-- Written exercise --
Only the lines from the first one through the line with "S.camera = cam" should be printed, exactly as they appear.

-- Given material --
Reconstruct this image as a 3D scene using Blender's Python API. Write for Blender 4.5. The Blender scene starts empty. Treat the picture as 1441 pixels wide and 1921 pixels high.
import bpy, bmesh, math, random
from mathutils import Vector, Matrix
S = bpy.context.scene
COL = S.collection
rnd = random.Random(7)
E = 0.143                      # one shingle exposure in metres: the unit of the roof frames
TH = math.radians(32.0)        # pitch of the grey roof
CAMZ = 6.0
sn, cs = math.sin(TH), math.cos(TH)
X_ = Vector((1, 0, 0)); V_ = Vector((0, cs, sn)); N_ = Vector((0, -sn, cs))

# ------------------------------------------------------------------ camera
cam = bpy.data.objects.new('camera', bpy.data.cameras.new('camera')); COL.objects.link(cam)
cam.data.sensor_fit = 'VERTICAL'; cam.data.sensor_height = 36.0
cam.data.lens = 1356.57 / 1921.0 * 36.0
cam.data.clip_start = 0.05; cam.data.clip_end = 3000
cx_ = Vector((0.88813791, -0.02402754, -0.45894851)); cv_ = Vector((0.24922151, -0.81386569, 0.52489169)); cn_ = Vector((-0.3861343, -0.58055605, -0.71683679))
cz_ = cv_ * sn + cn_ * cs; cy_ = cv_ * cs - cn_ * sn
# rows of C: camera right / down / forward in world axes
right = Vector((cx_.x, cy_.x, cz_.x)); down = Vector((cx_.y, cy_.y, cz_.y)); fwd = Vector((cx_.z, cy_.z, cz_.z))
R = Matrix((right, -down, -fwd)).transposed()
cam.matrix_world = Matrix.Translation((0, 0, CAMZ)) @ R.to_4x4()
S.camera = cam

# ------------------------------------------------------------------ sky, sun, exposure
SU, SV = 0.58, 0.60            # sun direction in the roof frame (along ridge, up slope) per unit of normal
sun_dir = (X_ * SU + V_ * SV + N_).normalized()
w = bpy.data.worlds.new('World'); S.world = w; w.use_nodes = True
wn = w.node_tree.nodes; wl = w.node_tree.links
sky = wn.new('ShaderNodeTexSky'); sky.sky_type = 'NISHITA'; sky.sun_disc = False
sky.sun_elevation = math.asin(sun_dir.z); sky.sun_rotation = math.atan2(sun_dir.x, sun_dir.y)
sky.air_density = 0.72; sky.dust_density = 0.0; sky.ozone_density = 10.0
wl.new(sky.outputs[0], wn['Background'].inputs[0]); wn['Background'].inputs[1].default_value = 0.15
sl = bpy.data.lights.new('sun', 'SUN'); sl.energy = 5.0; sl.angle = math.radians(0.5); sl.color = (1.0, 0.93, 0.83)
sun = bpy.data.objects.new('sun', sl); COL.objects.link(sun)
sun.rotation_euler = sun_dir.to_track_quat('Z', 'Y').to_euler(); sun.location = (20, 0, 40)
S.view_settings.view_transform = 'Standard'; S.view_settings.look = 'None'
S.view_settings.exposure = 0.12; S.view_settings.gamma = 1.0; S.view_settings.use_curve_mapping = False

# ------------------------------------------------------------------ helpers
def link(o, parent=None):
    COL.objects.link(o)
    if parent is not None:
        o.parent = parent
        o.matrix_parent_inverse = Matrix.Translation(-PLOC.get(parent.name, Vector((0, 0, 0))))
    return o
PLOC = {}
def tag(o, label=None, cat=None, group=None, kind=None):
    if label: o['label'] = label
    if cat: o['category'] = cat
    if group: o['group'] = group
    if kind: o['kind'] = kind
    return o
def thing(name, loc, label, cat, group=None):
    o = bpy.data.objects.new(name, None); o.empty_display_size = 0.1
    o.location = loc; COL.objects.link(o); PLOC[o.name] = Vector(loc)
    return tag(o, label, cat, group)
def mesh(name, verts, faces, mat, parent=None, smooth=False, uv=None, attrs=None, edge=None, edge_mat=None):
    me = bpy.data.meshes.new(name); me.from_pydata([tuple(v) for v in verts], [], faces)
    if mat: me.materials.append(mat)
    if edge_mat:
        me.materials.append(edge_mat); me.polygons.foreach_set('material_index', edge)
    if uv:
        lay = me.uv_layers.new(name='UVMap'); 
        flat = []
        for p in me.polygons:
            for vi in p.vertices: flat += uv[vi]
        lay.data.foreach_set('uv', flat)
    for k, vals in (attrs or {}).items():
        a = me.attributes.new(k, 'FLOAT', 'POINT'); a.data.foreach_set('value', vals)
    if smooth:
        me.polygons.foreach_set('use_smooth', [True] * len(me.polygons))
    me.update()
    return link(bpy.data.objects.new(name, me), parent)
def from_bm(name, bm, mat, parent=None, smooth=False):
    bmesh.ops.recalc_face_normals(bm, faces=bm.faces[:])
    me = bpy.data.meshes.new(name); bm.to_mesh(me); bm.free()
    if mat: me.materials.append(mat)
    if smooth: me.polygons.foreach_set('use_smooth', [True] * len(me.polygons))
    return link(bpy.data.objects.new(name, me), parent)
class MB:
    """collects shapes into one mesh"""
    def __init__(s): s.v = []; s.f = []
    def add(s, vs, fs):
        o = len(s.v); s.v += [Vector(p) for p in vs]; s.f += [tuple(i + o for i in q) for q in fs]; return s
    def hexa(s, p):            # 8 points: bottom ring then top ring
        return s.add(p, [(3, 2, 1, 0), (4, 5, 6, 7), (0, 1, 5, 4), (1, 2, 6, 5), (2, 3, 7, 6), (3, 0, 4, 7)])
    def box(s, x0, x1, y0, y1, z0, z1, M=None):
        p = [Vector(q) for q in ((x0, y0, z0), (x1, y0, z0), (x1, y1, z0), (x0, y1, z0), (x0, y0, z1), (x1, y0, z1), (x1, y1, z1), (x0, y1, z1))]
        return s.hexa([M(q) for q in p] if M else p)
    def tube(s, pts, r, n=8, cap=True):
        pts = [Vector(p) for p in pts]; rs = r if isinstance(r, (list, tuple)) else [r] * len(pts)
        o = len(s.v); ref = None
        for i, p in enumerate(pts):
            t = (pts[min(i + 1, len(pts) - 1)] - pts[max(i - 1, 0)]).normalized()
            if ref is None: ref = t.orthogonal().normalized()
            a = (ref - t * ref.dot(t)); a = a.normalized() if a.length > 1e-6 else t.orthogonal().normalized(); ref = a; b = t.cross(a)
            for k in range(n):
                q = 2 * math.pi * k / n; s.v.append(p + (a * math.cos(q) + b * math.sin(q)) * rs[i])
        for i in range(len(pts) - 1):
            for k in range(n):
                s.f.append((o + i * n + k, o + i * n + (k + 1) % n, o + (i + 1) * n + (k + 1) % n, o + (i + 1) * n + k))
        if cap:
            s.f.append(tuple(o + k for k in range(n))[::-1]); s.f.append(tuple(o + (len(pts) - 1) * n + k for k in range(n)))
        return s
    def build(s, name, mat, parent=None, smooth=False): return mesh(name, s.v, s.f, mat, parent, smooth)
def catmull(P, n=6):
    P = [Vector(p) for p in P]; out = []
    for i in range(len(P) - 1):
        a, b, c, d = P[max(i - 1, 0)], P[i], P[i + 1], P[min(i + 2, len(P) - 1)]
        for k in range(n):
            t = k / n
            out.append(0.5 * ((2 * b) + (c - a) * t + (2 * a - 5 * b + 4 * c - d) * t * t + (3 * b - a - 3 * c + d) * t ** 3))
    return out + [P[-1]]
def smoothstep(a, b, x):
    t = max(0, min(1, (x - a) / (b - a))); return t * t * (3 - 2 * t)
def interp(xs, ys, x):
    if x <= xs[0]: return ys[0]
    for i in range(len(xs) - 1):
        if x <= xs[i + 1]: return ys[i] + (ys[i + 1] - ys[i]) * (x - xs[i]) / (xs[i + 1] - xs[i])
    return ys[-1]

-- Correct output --
Reconstruct this image as a 3D scene using Blender's Python API. Write for Blender 4.5. The Blender scene starts empty. Treat the picture as 1441 pixels wide and 1921 pixels high.
import bpy, bmesh, math, random
from mathutils import Vector, Matrix
S = bpy.context.scene
COL = S.collection
rnd = random.Random(7)
E = 0.143                      # one shingle exposure in metres: the unit of the roof frames
TH = math.radians(32.0)        # pitch of the grey roof
CAMZ = 6.0
sn, cs = math.sin(TH), math.cos(TH)
X_ = Vector((1, 0, 0)); V_ = Vector((0, cs, sn)); N_ = Vector((0, -sn, cs))

# ------------------------------------------------------------------ camera
cam = bpy.data.objects.new('camera', bpy.data.cameras.new('camera')); COL.objects.link(cam)
cam.data.sensor_fit = 'VERTICAL'; cam.data.sensor_height = 36.0
cam.data.lens = 1356.57 / 1921.0 * 36.0
cam.data.clip_start = 0.05; cam.data.clip_end = 3000
cx_ = Vector((0.88813791, -0.02402754, -0.45894851)); cv_ = Vector((0.24922151, -0.81386569, 0.52489169)); cn_ = Vector((-0.3861343, -0.58055605, -0.71683679))
cz_ = cv_ * sn + cn_ * cs; cy_ = cv_ * cs - cn_ * sn
# rows of C: camera right / down / forward in world axes
right = Vector((cx_.x, cy_.x, cz_.x)); down = Vector((cx_.y, cy_.y, cz_.y)); fwd = Vector((cx_.z, cy_.z, cz_.z))
R = Matrix((right, -down, -fwd)).transposed()
cam.matrix_world = Matrix.Translation((0, 0, CAMZ)) @ R.to_4x4()
S.camera = cam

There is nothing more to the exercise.